Extra features

Attributes and extensions

The language can be extended with attributes, enabling a variety of extensions. An attribute is of the form #[key.of.extension] or #[key.of.extension = VALUE], where VALUE can be of the form "STRING", or an expression in catala syntax. An attribute is always bound to the element directly following it: an extension could for example make use of them to retrieve labels to the input fields of a scope in order to generate a web form:

declaration scope SomeComputation:
  #[form.label = "Enter the number of children satisfying the condition XXX"]
  input children_of_age content integer

Built-in attributes

Some attributes affect the Catala compiler itself with built-in support.

Debug print

By adding #[debug.print] in front of an expression in a Catala program, the value of that expression will be printed upon computation by the interpreter, when run with the --debug option. It is otherwise ignored by the other backends.

It is also possible to print the value along with a specific tag using #[debug.print = "some debug tag"].

Note that, in some cases, due to how the compiler works, debug prints could appear duplicated or not at all, especially if optimisations are enabled (with the -O flag). If that happens, try to move the attribute to the root of the definition.

Implementing external modules

External modules need to precisely match the interface expected by the Catala code.

Low-level feature

External modules are very dependent on details of the backends implemented by Catala. You may expect updates to the external code to be needed with the next versions of the compiler.
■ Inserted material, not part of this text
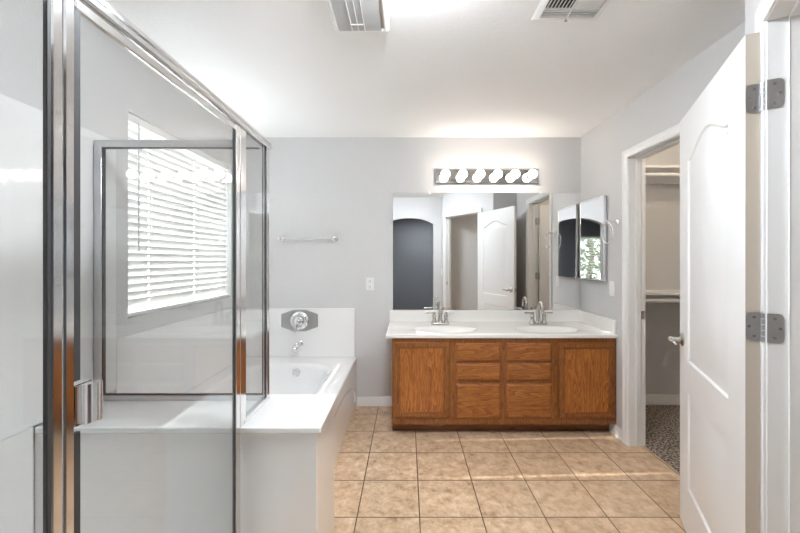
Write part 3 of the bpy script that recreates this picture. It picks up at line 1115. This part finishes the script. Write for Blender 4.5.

To help with this, the catala command supports a --gen-external flag that will generate a template implementation in the given backend:

$ catala ocaml --gen-external foo.catala_en
┌─[RESULT]─
│ Generated template external implementations:
│   "foo.template.ml"
│   "foo.template.mli"
└─

Rename the files (removing the .template part), and edit them to replace the Impossible error placeholders by your implementation.

  • The type definitions, interface and module registration parts should be left unchanged
  • Proceed in the same way for every backend your project will be compiled to. An OCaml implementation is required to run the Catala interpreter on the project, and strongly recommended.

Keep it functional

The Catala runtime expects function calls to be "pure": a call to a given function should not depend on any context. In other words, calling the same function with the same arguments should always yield the same result, and it is unadvised to store any persistent state in an external module.

Upon compilation, the Clerk build-system will automatically pick up the provided implementation.

In case of changes to the Catala interface (or upon update of the Catala compiler), you should re-run the --gen-external command and resolve discrepancies between your implementation and the new .template file.